Au vu de ce constat, le choix du prénom ne doit pas être pris à la légère par les futurs parents, rappelle Anne-Laure Sellier. « Il faut être conscient de la portée de cette décision sur l’existence entière de son enfant. On ne parle pas de déterminisme social, mais tout de même : la ‘souffrance de prénom’ peut être bien réelle. » Or, de plus en plus de parents apparaissent démunis lors de cette décision cruciale, constate la chercheuse. « En réalité, c’est un choix auquel on n’est pas vraiment rompu. Il y a encore deux ou trois générations, les parents ne choisissaient pas le prénom de leur enfant. On donnait celui de la grand-mère ou du grand-père et, dans certains cercles, le choix du prénom revenait au parrain ou à la marraine. C’est donc un choix très récent, et on en constate les dérives chaque année dans le florilège de prénoms improbables qui sont donnés aux nouveau-nés. »
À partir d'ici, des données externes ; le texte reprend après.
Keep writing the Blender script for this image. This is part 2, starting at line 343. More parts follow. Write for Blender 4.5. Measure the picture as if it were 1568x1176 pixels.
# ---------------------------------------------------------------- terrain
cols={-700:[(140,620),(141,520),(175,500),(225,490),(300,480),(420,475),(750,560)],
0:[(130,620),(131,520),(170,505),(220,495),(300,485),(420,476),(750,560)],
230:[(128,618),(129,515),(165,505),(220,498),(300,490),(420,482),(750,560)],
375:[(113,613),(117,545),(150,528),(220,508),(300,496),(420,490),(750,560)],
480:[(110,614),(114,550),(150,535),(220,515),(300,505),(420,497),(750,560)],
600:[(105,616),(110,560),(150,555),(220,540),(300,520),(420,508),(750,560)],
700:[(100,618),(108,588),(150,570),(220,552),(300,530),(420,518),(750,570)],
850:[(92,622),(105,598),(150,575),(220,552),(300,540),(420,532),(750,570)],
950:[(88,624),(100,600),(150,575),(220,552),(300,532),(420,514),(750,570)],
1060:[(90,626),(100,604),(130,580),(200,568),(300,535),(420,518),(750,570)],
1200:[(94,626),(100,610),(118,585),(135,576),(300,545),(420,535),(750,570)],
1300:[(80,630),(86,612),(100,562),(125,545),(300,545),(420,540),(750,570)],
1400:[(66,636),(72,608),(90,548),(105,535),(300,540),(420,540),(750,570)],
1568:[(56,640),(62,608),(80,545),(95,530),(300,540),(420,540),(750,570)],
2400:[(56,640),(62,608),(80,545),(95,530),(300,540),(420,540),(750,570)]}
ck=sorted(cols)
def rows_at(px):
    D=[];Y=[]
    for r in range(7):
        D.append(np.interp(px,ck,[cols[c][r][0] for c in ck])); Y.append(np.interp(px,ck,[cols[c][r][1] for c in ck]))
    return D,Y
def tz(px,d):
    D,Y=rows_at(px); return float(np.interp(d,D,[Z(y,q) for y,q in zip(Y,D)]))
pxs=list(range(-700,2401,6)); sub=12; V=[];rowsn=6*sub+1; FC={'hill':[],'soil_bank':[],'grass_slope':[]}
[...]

Parmi les prénoms originaux ou orthographiés de manière curieuse attribués en 2022, notons par exemple Vie et Vesper pour les filles, ou Axl pour les garçons.

Faciliter le changement de prénom

En cas de véritable mal-être, Anne-Laure Sellier encourage à dédramatiser le recours au changement de prénom. « Ce procédé a longtemps été mal vu car, dans la culture patriarcale qui est la nôtre, cela consiste à remettre en cause l’autorité du père ou des parents. » Pour la professeure, ce changement peut pourtant s’avérer extrêmement salvateur et devrait être déstigmatisé.

En Belgique, le changement de prénom a été facilité depuis le 1er août 2018. La demande doit désormais être introduite auprès de la commune compétente et s’effectue dans un délai maximum de 3 mois. Le prénom demandé ne peut toutefois pas créer la confusion, ni nuire au requérant ou à autrui. En 2022, 5.104 Belges ont opté pour un nouveau prénom, un record historique.